DATA EXTRACT:
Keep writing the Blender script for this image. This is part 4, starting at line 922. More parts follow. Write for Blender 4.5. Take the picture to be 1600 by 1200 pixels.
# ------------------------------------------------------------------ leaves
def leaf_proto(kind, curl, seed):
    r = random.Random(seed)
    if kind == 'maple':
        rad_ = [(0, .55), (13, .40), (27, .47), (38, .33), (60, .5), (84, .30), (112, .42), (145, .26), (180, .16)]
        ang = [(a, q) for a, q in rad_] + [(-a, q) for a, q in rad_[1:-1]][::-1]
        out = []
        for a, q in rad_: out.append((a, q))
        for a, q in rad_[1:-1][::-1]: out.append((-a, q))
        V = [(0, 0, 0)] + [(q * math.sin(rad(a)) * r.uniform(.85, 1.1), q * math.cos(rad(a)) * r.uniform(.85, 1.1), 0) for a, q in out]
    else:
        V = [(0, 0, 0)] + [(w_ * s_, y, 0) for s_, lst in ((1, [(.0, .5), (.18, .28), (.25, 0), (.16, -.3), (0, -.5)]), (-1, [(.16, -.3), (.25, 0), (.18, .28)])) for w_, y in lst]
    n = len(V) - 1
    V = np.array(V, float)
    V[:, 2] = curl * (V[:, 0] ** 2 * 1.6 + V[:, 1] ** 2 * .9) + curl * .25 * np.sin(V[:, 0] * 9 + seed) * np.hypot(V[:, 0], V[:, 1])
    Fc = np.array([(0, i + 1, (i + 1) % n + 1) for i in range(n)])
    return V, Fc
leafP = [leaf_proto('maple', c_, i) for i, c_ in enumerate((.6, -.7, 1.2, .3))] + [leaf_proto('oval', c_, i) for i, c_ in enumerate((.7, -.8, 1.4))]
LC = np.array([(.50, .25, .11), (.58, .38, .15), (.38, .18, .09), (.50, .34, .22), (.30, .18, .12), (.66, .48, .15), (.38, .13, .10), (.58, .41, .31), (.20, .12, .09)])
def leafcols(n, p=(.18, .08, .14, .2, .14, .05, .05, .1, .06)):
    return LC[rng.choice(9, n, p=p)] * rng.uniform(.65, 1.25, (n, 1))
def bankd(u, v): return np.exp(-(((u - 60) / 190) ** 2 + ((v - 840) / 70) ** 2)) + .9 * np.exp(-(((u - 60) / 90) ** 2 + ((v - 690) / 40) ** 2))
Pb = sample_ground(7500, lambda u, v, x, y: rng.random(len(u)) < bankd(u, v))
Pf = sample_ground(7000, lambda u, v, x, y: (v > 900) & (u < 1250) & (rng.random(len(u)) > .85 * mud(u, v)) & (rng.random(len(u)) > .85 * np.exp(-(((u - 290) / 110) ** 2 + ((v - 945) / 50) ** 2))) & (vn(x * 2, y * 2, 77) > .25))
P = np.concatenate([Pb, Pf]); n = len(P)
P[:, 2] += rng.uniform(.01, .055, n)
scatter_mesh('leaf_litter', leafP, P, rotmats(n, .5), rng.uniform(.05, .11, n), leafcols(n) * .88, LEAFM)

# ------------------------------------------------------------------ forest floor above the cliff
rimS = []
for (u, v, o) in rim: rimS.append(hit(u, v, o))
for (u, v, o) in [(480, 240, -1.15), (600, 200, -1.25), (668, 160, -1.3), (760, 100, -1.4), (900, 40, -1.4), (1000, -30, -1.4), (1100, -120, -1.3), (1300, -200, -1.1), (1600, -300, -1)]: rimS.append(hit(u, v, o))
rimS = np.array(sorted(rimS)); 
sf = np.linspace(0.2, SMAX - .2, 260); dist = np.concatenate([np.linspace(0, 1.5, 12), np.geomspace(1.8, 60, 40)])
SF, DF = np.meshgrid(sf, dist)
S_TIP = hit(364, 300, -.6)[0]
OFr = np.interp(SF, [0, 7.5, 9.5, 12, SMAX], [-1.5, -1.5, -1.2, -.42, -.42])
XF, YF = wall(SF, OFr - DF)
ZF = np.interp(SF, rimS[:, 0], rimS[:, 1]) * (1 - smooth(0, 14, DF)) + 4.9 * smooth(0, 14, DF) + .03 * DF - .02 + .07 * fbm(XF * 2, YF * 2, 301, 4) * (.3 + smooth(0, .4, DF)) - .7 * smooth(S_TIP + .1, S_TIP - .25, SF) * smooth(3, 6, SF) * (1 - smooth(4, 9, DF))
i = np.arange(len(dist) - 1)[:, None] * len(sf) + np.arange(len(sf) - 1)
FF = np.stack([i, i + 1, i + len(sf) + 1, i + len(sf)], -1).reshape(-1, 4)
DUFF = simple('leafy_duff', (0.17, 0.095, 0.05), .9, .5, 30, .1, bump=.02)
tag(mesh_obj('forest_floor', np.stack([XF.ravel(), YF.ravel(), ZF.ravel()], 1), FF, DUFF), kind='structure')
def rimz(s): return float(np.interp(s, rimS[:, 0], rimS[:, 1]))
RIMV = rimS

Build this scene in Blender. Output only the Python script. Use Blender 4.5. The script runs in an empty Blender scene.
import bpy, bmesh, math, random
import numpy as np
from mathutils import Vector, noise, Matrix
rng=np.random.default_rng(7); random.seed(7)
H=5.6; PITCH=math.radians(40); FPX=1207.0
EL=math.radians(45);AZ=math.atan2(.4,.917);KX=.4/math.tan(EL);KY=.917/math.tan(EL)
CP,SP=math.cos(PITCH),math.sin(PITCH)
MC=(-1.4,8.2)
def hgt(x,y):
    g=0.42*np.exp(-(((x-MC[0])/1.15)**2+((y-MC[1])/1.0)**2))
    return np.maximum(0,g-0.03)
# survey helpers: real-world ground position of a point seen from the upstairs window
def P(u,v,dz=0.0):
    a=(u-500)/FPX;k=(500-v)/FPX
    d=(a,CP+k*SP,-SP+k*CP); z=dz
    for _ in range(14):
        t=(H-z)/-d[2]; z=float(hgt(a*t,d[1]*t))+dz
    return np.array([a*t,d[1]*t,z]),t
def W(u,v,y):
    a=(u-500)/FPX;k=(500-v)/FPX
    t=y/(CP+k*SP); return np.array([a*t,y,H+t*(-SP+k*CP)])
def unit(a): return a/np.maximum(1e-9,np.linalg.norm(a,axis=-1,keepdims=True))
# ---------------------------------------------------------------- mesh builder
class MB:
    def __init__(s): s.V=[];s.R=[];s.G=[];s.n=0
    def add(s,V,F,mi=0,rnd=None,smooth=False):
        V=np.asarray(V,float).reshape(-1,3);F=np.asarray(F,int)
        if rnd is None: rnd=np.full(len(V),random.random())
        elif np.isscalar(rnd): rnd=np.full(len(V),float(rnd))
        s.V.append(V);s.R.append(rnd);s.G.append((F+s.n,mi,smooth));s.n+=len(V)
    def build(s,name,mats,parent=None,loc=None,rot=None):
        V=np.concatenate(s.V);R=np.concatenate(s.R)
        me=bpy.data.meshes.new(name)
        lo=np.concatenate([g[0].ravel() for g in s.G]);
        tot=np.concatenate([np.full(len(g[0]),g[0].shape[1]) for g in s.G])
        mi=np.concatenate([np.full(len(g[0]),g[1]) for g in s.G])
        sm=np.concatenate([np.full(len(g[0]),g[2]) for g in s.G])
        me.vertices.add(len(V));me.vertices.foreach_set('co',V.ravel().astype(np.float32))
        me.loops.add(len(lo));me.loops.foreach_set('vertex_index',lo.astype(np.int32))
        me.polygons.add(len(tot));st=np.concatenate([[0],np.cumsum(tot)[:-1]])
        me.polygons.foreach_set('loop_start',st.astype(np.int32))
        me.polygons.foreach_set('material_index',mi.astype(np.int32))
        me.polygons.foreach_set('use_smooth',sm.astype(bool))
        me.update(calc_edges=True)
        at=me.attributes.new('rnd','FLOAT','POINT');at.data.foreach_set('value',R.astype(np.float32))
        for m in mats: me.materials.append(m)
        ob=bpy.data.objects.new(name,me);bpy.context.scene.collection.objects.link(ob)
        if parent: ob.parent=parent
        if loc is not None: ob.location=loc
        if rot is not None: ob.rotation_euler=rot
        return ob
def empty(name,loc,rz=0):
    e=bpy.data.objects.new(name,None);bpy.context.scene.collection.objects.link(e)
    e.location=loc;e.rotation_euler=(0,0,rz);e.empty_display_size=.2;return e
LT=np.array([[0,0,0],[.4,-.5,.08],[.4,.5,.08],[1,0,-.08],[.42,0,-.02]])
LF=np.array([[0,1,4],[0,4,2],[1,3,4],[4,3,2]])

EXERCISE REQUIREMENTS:
Select every line in the material above where the string "this" occurs, and copy it.

SOLVED EXERCISE:
Keep writing the Blender script for this image. This is part 4, starting at line 922. More parts follow. Write for Blender 4.5. Take the picture to be 1600 by 1200 pixels.
Build this scene in Blender. Output only the Python script. Use Blender 4.5. The script runs in an empty Blender scene.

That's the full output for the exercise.